Output a verbatim copy of the data, cut off after the line that contains "cy.sample_clamp_indirect = 6.0".

## Source data:
▼▼▼

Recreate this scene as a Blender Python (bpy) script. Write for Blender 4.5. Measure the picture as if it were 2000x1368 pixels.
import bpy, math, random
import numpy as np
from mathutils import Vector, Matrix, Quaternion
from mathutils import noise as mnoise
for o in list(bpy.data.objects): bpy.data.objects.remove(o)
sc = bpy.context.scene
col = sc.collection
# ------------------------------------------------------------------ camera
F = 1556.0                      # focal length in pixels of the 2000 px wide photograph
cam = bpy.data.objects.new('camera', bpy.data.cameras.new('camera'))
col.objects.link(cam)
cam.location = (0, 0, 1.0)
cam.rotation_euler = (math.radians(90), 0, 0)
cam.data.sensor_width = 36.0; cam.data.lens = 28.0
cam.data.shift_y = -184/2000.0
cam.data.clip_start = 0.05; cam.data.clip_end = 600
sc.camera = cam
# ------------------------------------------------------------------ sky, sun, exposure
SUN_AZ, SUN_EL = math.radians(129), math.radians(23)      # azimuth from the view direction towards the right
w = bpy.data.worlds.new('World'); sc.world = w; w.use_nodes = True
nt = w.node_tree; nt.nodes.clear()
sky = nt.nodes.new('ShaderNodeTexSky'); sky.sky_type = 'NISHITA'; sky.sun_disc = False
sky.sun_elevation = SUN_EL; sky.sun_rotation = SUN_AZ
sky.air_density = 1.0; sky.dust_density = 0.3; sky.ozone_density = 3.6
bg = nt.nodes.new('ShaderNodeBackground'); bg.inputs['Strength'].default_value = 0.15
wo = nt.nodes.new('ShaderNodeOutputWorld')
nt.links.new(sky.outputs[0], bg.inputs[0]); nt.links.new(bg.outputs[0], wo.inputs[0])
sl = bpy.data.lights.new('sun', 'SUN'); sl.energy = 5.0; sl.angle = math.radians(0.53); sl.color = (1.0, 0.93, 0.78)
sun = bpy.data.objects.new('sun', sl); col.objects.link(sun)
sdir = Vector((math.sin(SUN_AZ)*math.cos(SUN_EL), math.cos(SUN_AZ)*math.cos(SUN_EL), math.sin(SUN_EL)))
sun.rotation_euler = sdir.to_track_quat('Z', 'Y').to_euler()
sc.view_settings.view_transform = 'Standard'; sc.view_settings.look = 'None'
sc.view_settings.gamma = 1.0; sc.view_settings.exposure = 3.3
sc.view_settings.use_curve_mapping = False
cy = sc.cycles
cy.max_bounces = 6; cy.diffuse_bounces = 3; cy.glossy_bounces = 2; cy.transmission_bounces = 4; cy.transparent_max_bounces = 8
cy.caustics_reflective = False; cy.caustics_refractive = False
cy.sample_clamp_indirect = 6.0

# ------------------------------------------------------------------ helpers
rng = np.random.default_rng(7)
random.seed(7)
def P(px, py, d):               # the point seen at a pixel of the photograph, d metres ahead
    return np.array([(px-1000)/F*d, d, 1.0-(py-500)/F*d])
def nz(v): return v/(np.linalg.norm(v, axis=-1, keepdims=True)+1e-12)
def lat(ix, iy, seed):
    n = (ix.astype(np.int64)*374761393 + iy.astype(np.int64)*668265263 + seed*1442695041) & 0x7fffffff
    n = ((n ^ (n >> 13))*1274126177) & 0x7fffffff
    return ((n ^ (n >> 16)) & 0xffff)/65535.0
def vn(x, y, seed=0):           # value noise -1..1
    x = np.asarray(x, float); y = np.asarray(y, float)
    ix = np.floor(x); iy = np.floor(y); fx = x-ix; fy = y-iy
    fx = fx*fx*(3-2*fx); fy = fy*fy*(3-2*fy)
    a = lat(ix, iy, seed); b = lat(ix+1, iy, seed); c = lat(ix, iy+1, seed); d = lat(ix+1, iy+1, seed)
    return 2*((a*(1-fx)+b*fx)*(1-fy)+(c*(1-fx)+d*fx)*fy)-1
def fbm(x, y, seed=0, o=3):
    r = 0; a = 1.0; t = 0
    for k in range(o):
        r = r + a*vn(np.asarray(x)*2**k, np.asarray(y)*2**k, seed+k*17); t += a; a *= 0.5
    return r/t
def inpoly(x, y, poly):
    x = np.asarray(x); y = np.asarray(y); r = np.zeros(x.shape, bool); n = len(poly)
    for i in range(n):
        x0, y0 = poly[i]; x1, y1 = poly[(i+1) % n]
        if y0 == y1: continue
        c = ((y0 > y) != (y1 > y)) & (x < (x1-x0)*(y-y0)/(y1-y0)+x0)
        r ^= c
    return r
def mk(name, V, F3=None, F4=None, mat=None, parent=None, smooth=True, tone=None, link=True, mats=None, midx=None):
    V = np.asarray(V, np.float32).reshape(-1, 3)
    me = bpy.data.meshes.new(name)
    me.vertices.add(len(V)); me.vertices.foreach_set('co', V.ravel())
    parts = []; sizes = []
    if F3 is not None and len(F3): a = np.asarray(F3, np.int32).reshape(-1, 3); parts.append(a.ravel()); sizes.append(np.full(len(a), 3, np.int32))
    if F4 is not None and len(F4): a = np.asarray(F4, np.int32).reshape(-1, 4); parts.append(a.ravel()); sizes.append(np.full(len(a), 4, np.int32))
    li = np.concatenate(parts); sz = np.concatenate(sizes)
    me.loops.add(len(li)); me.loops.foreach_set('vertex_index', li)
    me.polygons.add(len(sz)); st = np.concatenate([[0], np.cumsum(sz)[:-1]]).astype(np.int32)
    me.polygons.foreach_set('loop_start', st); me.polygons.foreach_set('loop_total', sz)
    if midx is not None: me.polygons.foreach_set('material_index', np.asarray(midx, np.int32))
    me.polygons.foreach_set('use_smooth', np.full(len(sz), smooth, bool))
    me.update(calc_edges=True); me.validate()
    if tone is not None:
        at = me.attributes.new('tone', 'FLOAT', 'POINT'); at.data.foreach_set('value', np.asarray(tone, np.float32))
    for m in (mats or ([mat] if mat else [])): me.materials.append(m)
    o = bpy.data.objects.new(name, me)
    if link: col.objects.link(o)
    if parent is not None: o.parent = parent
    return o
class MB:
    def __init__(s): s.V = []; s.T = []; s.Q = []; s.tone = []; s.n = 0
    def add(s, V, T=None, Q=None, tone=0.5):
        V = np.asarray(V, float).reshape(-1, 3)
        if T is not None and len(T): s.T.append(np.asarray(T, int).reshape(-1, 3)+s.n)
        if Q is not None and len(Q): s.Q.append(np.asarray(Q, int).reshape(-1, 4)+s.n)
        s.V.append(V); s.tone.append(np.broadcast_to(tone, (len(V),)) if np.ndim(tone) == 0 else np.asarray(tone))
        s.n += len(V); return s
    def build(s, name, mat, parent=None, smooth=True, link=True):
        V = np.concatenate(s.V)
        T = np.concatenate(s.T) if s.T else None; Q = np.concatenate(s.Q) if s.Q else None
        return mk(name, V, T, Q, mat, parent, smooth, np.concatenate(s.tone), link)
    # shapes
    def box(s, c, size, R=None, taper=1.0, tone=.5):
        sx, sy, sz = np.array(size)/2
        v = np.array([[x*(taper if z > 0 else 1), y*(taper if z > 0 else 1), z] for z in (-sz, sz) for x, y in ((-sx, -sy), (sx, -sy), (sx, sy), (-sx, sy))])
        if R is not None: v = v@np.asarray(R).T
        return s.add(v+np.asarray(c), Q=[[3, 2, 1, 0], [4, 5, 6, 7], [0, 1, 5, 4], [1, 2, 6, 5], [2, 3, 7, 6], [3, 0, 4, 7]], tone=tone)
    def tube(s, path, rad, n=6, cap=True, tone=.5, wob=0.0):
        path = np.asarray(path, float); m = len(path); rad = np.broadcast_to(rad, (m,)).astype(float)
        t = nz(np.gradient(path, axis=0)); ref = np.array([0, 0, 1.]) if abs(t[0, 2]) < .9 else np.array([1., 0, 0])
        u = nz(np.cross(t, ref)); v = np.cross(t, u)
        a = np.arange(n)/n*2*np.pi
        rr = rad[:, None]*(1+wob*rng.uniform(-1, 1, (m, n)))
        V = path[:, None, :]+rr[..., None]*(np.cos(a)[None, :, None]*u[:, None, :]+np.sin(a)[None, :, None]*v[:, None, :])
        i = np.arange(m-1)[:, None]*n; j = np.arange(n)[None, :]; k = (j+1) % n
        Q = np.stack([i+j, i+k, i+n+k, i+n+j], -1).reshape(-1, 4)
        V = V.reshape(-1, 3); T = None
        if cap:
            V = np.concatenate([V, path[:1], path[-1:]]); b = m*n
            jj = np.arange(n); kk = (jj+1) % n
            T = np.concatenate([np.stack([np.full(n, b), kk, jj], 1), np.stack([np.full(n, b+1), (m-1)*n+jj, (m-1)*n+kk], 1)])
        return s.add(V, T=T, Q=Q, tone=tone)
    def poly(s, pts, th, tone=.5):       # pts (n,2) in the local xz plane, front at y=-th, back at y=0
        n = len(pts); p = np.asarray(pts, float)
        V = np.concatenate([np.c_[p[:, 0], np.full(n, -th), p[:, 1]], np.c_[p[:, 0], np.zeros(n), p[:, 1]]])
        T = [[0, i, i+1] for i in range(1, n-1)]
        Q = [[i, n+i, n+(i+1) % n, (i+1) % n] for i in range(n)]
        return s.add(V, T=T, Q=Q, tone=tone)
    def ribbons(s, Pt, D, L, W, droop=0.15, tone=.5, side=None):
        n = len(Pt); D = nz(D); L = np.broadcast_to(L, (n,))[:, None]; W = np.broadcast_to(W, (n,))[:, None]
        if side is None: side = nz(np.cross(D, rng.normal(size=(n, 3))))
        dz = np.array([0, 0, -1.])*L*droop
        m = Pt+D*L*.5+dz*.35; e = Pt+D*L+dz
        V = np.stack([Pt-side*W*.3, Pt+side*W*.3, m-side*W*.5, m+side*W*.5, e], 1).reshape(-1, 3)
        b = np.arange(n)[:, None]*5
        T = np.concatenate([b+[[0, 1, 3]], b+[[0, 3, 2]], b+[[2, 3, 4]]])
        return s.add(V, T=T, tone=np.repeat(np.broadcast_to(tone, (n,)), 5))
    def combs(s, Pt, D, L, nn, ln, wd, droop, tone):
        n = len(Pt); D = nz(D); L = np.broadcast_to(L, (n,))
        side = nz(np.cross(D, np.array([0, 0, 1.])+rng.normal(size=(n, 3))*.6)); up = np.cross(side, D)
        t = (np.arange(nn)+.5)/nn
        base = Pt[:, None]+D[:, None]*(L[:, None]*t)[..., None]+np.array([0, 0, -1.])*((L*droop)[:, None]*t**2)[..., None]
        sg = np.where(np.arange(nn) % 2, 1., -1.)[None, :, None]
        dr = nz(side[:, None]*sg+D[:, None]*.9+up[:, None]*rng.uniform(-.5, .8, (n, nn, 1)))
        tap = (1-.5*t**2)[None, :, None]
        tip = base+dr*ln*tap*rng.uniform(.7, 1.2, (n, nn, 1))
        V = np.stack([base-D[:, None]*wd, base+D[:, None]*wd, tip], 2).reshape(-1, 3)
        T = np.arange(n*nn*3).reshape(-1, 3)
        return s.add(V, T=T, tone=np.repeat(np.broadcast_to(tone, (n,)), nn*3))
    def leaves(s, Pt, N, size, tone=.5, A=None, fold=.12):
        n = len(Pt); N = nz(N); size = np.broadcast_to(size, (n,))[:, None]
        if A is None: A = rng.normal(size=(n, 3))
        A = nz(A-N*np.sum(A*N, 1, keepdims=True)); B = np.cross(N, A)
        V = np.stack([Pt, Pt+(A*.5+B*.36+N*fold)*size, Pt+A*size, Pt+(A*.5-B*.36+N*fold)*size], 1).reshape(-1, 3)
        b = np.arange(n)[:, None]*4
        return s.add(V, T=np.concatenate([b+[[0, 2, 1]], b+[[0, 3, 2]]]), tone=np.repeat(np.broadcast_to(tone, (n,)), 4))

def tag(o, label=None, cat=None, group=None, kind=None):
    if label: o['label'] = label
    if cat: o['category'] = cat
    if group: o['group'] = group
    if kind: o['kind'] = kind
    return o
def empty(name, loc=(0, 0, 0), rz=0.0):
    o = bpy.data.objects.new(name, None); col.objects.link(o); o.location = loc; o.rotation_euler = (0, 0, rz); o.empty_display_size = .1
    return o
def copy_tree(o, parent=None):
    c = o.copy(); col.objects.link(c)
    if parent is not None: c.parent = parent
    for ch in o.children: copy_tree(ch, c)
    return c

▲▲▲

## Response:
Recreate this scene as a Blender Python (bpy) script. Write for Blender 4.5. Measure the picture as if it were 2000x1368 pixels.
import bpy, math, random
import numpy as np
from mathutils import Vector, Matrix, Quaternion
from mathutils import noise as mnoise
for o in list(bpy.data.objects): bpy.data.objects.remove(o)
sc = bpy.context.scene
col = sc.collection
# ------------------------------------------------------------------ camera
F = 1556.0                      # focal length in pixels of the 2000 px wide photograph
cam = bpy.data.objects.new('camera', bpy.data.cameras.new('camera'))
col.objects.link(cam)
cam.location = (0, 0, 1.0)
cam.rotation_euler = (math.radians(90), 0, 0)
cam.data.sensor_width = 36.0; cam.data.lens = 28.0
cam.data.shift_y = -184/2000.0
cam.data.clip_start = 0.05; cam.data.clip_end = 600
sc.camera = cam
# ------------------------------------------------------------------ sky, sun, exposure
SUN_AZ, SUN_EL = math.radians(129), math.radians(23)      # azimuth from the view direction towards the right
w = bpy.data.worlds.new('World'); sc.world = w; w.use_nodes = True
nt = w.node_tree; nt.nodes.clear()
sky = nt.nodes.new('ShaderNodeTexSky'); sky.sky_type = 'NISHITA'; sky.sun_disc = False
sky.sun_elevation = SUN_EL; sky.sun_rotation = SUN_AZ
sky.air_density = 1.0; sky.dust_density = 0.3; sky.ozone_density = 3.6
bg = nt.nodes.new('ShaderNodeBackground'); bg.inputs['Strength'].default_value = 0.15
wo = nt.nodes.new('ShaderNodeOutputWorld')
nt.links.new(sky.outputs[0], bg.inputs[0]); nt.links.new(bg.outputs[0], wo.inputs[0])
sl = bpy.data.lights.new('sun', 'SUN'); sl.energy = 5.0; sl.angle = math.radians(0.53); sl.color = (1.0, 0.93, 0.78)
sun = bpy.data.objects.new('sun', sl); col.objects.link(sun)
sdir = Vector((math.sin(SUN_AZ)*math.cos(SUN_EL), math.cos(SUN_AZ)*math.cos(SUN_EL), math.sin(SUN_EL)))
sun.rotation_euler = sdir.to_track_quat('Z', 'Y').to_euler()
sc.view_settings.view_transform = 'Standard'; sc.view_settings.look = 'None'
sc.view_settings.gamma = 1.0; sc.view_settings.exposure = 3.3
sc.view_settings.use_curve_mapping = False
cy = sc.cycles
cy.max_bounces = 6; cy.diffuse_bounces = 3; cy.glossy_bounces = 2; cy.transmission_bounces = 4; cy.transparent_max_bounces = 8
cy.caustics_reflective = False; cy.caustics_refractive = False
cy.sample_clamp_indirect = 6.0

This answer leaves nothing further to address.